THE TASK:
Below are some entries. Transcribe the lines from the one holding "What Blender Python" to the one holding "pi = math.pi", inclusive, but not the pictures among them.

########

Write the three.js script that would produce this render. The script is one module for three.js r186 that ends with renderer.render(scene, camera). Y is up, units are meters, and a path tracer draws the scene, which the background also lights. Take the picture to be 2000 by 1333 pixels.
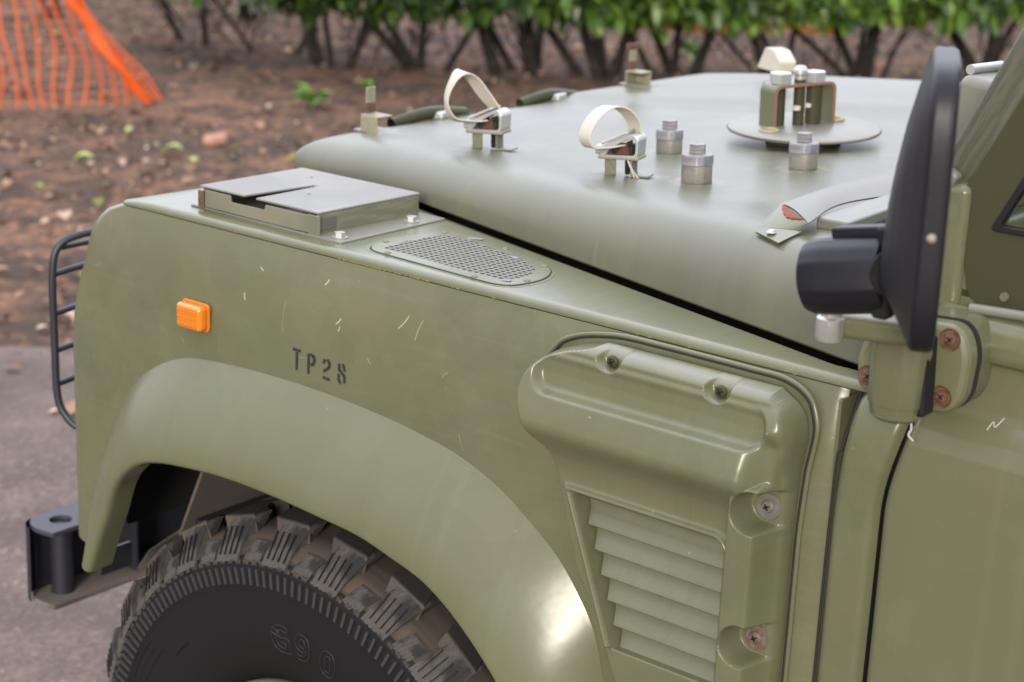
import * as THREE from 'three';
import { mergeGeometries, toCreasedNormals } from 'three/addons/utils/BufferGeometryUtils.js';
import { RoundedBoxGeometry } from 'three/addons/geometries/RoundedBoxGeometry.js';
import { FontLoader } from 'three/addons/loaders/FontLoader.js';

/* ---------- camera, sky, sun, exposure ---------- */
const scene = new THREE.Scene();
const renderer = new THREE.WebGLRenderer({ antialias: true });
renderer.setSize(1024, 682);
renderer.toneMapping = THREE.LinearToneMapping;
renderer.toneMappingExposure = 1.9;
renderer.shadowMap.enabled = true;

const camera = new THREE.PerspectiveCamera(21.68, 1024 / 682, 0.05, 400);
camera.position.set(1.3116, 1.5427, 2.1382);
camera.up.set(-0.2097, 0.9581, -0.1953);
camera.lookAt(1.3116 - 5.941, 1.5427 - 2.835, 2.1382 - 7.528);
camera.focus = 1.70;
camera.userData.fStop = 7.0;

// bright cloudy daylight, brighter overhead than at the horizon; a low sun comes in from beyond the photographer
{
  const SUN = new THREE.Vector3(0.46, 0.27, 0.86).normalize();
  const W = 256, H = 128, d = new Float32Array(W * H * 4);
  for (let j = 0; j < H; j++) for (let i = 0; i < W; i++) {
    const el = ((j + 0.5) / H - 0.5) * Math.PI, az = ((i + 0.5) / W) * 2 * Math.PI, k = (j * W + i) * 4;
    const s = Math.max(0, Math.sin(el));
    const cloud = 1 + 0.10 * Math.sin(3 * az + 5 * s) * Math.cos(el) + 0.06 * Math.sin(7 * az - 9 * s);
    // equirectangular: u = atan2(z, x) / 2 pi + 1/2
    const A = az - Math.PI, cx = Math.cos(el) * Math.cos(A), cz = Math.cos(el) * Math.sin(A), ang = Math.acos(Math.min(1, cx * SUN.x + Math.sin(el) * SUN.y + cz * SUN.z));
    const far = Math.max(0, -0.55 * cx + 0.62 * Math.sin(el) - 0.56 * cz);
    const L = (0.40 + 0.50 * s) * (1 + 1.5 * Math.pow(far, 1.6)) * cloud * (1 + 0.5 * Math.exp(-Math.pow(ang / 0.5, 2)));
    d[k] = L * 0.95; d[k + 1] = L * 0.985; d[k + 2] = L * 1.13; d[k + 3] = 1;
    if (el < 0) { d[k] = 0.16; d[k + 1] = 0.14; d[k + 2] = 0.12; }
  }
  const t = new THREE.DataTexture(d, W, H, THREE.RGBAFormat, THREE.FloatType);
  t.mapping = THREE.EquirectangularReflectionMapping;
  t.magFilter = t.minFilter = THREE.LinearFilter; t.wrapS = THREE.RepeatWrapping; t.needsUpdate = true;
  scene.background = t; scene.environment = t;
}
const sun = new THREE.DirectionalLight(0xfff4e4, 1.75);
sun.position.set(9.2, 6.2, 17.2); sun.target.position.set(0, 0.8, 0);
sun.castShadow = true; sun.shadow.radius = 26; sun.shadow.mapSize.set(2048, 2048);
Object.assign(sun.shadow.camera, { left: -14, right: 14, top: 14, bottom: -14, near: 0.5, far: 60 });
scene.add(sun, sun.target);

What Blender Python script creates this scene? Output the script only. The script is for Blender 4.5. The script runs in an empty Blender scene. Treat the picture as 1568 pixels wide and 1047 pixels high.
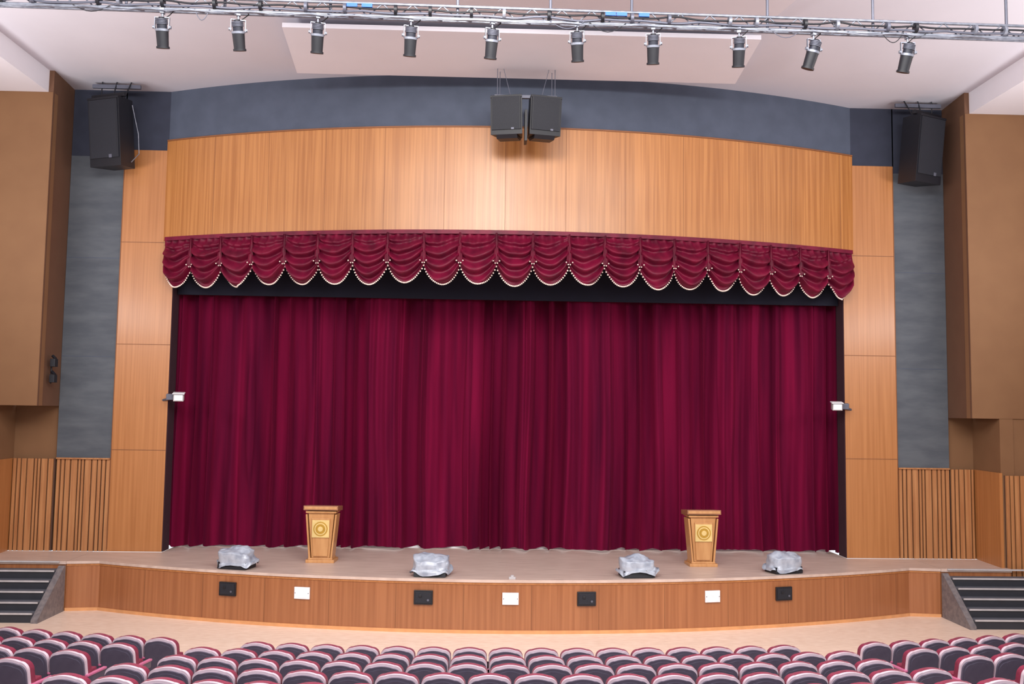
import bpy, bmesh, math, random
from mathutils import Vector, Matrix, noise
random.seed(7)
scene = bpy.context.scene
pi = math.pi

# ------------------------------------------------------------------ materials
def lin(c):
    return tuple(((v/255)/12.92 if v/255 <= .04045 else ((v/255+.055)/1.055)**2.4) for v in c)+(1,)
def setin(b, names, val):
    for n in names:
        if n in b.inputs:
            b.inputs[n].default_value = val; return
def mat(name, c, rough=.6, metal=0, c2=None, scale=(6,6,6), bump=0, sheen=0, coat=0, detail=4, ramp=(.35,.65), panel=None, spec=None, sheencol=None, coatr=.2):
    m = bpy.data.materials.new(name); m.use_nodes = True
    nt = m.node_tree; b = nt.nodes['Principled BSDF']; L = nt.links
    b.inputs['Base Color'].default_value = lin(c)
    b.inputs['Roughness'].default_value = rough
    b.inputs['Metallic'].default_value = metal
    if spec is not None: setin(b, ['Specular IOR Level'], spec)
    if sheen:
        setin(b, ['Sheen Weight'], sheen); setin(b, ['Sheen Roughness'], .4)
        if sheencol: setin(b, ['Sheen Tint'], lin(sheencol))
    if coat:
        setin(b, ['Coat Weight'], coat); setin(b, ['Coat Roughness'], coatr)
    if c2 is None: c2 = tuple(max(0, v*.93) for v in c)
    tc = nt.nodes.new('ShaderNodeTexCoord'); mp = nt.nodes.new('ShaderNodeMapping')
    mp.inputs['Scale'].default_value = scale
    nz = nt.nodes.new('ShaderNodeTexNoise'); nz.inputs['Detail'].default_value = detail; nz.inputs['Scale'].default_value = 1
    cr = nt.nodes.new('ShaderNodeValToRGB')
    cr.color_ramp.elements[0].position = ramp[0]; cr.color_ramp.elements[0].color = lin(c2)
    cr.color_ramp.elements[1].position = ramp[1]; cr.color_ramp.elements[1].color = lin(c)
    L.new(tc.outputs['Object'], mp.inputs['Vector']); L.new(mp.outputs['Vector'], nz.inputs['Vector'])
    L.new(nz.outputs['Fac'], cr.inputs['Fac'])
    out = cr.outputs['Color']
    if panel:
        sx = nt.nodes.new('ShaderNodeSeparateXYZ'); L.new(tc.outputs['Object'], sx.inputs[0])
        dv = nt.nodes.new('ShaderNodeMath'); dv.operation = 'DIVIDE'; dv.inputs[1].default_value = panel[0]
        L.new(sx.outputs[panel[2]], dv.inputs[0])
        fl = nt.nodes.new('ShaderNodeMath'); fl.operation = 'FLOOR'; L.new(dv.outputs[0], fl.inputs[0])
        wn = nt.nodes.new('ShaderNodeTexWhiteNoise'); wn.noise_dimensions = '1D'; L.new(fl.outputs[0], wn.inputs['W'])
        mr = nt.nodes.new('ShaderNodeMapRange'); mr.inputs['To Min'].default_value = 1-panel[1]; mr.inputs['To Max'].default_value = 1+panel[1]*.5
        L.new(wn.outputs['Value'], mr.inputs['Value'])
        hs = nt.nodes.new('ShaderNodeHueSaturation'); L.new(out, hs.inputs['Color']); L.new(mr.outputs[0], hs.inputs['Value'])
        out = hs.outputs['Color']
    L.new(out, b.inputs['Base Color'])
    if bump:
        bp = nt.nodes.new('ShaderNodeBump'); bp.inputs['Strength'].default_value = bump; bp.inputs['Distance'].default_value = .02
        L.new(nz.outputs['Fac'], bp.inputs['Height']); L.new(bp.outputs['Normal'], b.inputs['Normal'])
    return m

M = {}
M['wood'] = mat('veneer_wood', (186,126,71), .38, c2=(162,103,53), scale=(22,22,.4), coat=.4, panel=(1.22,.06,0), coatr=.3)
M['woodp'] = mat('pillar_wood', (180,120,70), .42, c2=(164,105,57), scale=(20,20,.4), coat=.2)
M['woodf'] = mat('stage_front_wood', (166,106,66), .36, c2=(148,90,53), scale=(18,18,.4), coat=.5, panel=(1.22,.06,0))
M['seam'] = mat('wood_seam', (132,82,48), .6)
M['dark'] = mat('blue_grey_acoustic_fabric', (78,85,102), .9, c2=(72,79,95), scale=(3,3,3))
M['darker'] = mat('dark_blue_fabric', (52,56,72), .9, c2=(46,50,65), scale=(3,3,3))
M['grey'] = mat('grey_fabric_panel', (94,98,104), .95, c2=(82,86,93), scale=(1.5,1.5,5), bump=.5, detail=8, spec=.2)
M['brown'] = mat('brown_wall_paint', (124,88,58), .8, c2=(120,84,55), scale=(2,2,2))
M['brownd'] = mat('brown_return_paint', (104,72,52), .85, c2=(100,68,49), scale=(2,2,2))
M['slat'] = mat('slat_wood', (182,128,82), .5, c2=(160,104,62), scale=(20,20,.8))
M['groove'] = mat('slat_groove', (80,52,38), .8)
M['ceil'] = mat('ceiling_paint', (217,216,226), .9, c2=(214,213,223), scale=(1,1,1))
M['ceil2'] = mat('ceiling_cloud_paint', (230,228,236), .85, c2=(227,225,233), scale=(1,1,1))
M['stage'] = mat('stage_floor_boards', (212,190,178), .38, c2=(194,170,158), scale=(2,16,2), panel=(.45,.05,1))
M['hall'] = mat('hall_floor_vinyl', (248,224,206), .38, c2=(236,208,188), scale=(5,14,5), panel=(.35,.04,1))
M['trim'] = mat('orange_skirting', (220,158,106), .4)
M['black'] = mat('black_plastic', (22,23,31), .5)
M['blackf'] = mat('black_grille', (28,30,40), .7, c2=(22,24,33), scale=(60,60,60))
M['blackc'] = mat('black_cloth', (20,20,38), .95)
M['reveal'] = mat('dark_reveal_paint', (58,30,42), .8)
M['silver'] = mat('galvanised_steel', (150,154,166), .45, .5, c2=(120,124,136), scale=(12,12,12))
M['steeld'] = mat('painted_steel', (104,106,120), .5, .4)
M['lampb'] = mat('lamp_housing', (40,42,54), .45, .2)
M['white'] = mat('white_plate', (245,245,250), .5)
M['curtain'] = mat('crimson_velvet', (114,10,50), .9, c2=(72,5,36), scale=(4,4,.2), sheen=.14, sheencol=(220,50,110), detail=6, ramp=(.3,.7), spec=.1)
M['valance'] = mat('crimson_satin', (114,10,46), .5, c2=(84,5,34), scale=(4,4,4), sheen=.06, sheencol=(230,70,130), spec=.3)
M['fringe'] = mat('cream_fringe', (245,226,214), .6)
M['gold'] = mat('gold_emblem', (204,160,66), .35, .4)
M['plaque'] = mat('cream_plaque', (226,196,128), .5)
M['lect'] = mat('lectern_wood', (200,148,96), .4, c2=(186,132,82), scale=(14,14,1.5), coat=.2)
M['lecttop'] = mat('lectern_top_wood', (156,104,72), .35, coat=.3)
M['stepr'] = mat('step_riser_dark', (44,46,54), .6)
M['stept'] = mat('step_tread_grey', (96,98,108), .6)
M['nose'] = mat('step_nosing_light', (190,186,188), .5)
M['stone'] = mat('stringer_stone', (128,120,120), .6, c2=(104,98,102), scale=(14,14,14))
M['shell'] = mat('seat_shell', (84,78,94), .45, c2=(76,70,86), scale=(8,8,8), coat=.3)
M['rim'] = mat('seat_rim', (224,202,214), .35, coat=.4)  # pale colour carries the glare along the seat-back tops
M['pad'] = mat('seat_fabric', (132,26,60), .8, c2=(112,18,48), scale=(20,20,20), sheen=.2)
M['arm'] = mat('armrest_pad', (200,110,146), .4)
M['carpet'] = mat('seating_riser_floor', (150,110,112), .9, c2=(130,95,100), scale=(5,5,5))
M['wrap'] = mat('clear_plastic_wrap', (178,185,198), .3, c2=(144,152,168), scale=(7,7,7), bump=.5, coat=.5)
M['blue'] = mat('blue_cable_tie', (50,110,220), .5)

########

OUTPUT OF THE EXERCISE:
What Blender Python script creates this scene? Output the script only. The script is for Blender 4.5. The script runs in an empty Blender scene. Treat the picture as 1568 pixels wide and 1047 pixels high.
import bpy, bmesh, math, random
from mathutils import Vector, Matrix, noise
random.seed(7)
scene = bpy.context.scene
pi = math.pi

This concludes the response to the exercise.